Any higher mental function necessarily goes through an external stage in its development because it is initially a social function. This is the center of the whole problem of internal and external behavior.... When we speak of a process, ``external'' means ``social.'' Any higher mental function was external because it was social at some point before becoming an internal, truly mental function. It was first a social relation between two people. [quotation on p. 283 of Cognition in the Wild, ellipses in Hutchins]
Now, one of the duties of a pious intellectual posterity is to pass over the really flagrant goofs of our ancestors in decorous silence. Hutchins has signally failed in this duty here: the passage is one of those which make one want to ask, ``Lev Semenovich, what on Earth were you thinking?'' It's a mere unsupported, if heartfelt, assertion; nothing backs it up. It conflates ``external'' with ``social.'' Marking a trail with peebles, or counting on one's fingers, is (if you will) external cognition; but not social. There are things which Vygotsky certainly regarded as ``higher mental functions'' (for instance, face recognition, and object recognition more generally) but which don't even make senses as ``external'' processes, let alone ``social relations between two people.'' (Why just two?) Most basically, one needs a good many internal cognitive widgets just to enter into a ``social relation'' with another person, and these cannot, on pain of infinite and most un-Darwinian regress, have originated from internalizing yet another social process.
Nonetheless, Hutchins's enthusiasm for this notion of Vygotsky's is so great that he merely ``wonders'' whether ``there might be intrapsychological processes that could not be transformations of processes that occured in social interaction.

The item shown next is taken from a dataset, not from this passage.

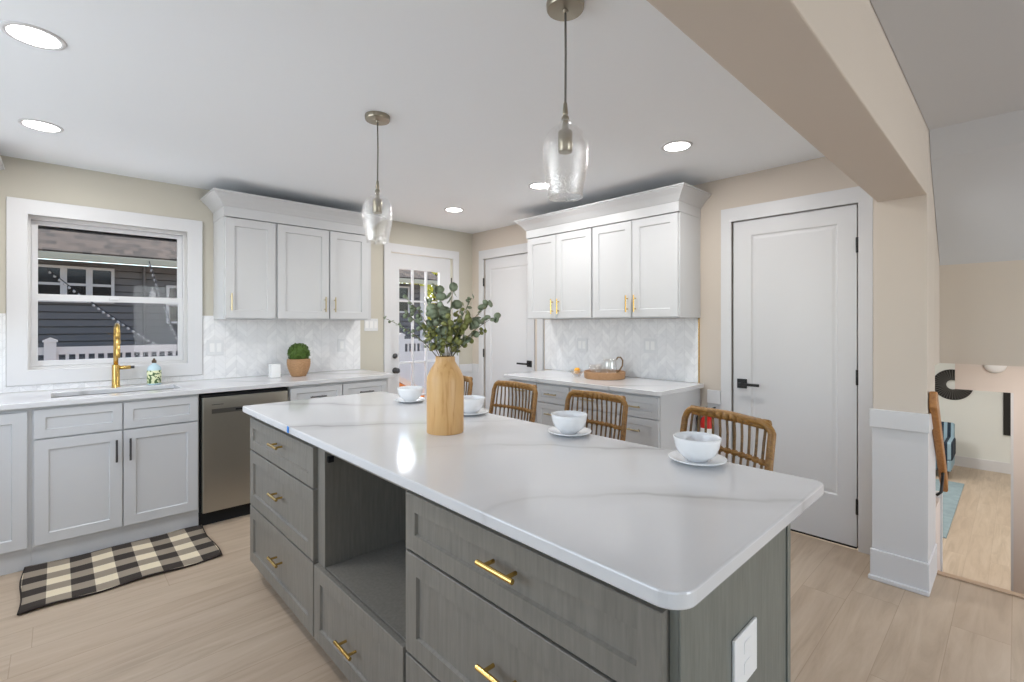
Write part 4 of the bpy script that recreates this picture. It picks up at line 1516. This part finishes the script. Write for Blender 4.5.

Finding such a process would be a challenge to Vygotsky's position, but unless there are constraints on the possible transformations there is no way to identify such a process'' (p. 285). Just so: there is no way to tell that any internal process ever was an external one, let alone a social one, except by historical evidence that it originated as an external process. Needless to say, Hutchins doesn't examine the historical record of navigation to establish this even for position-fixing, much less ``higher mental functions'' in general, and Vygotsky, on this score, offered no more than hand-waving. (One suspect it's things like this which drove Vygotsky's best students to study brain damage.)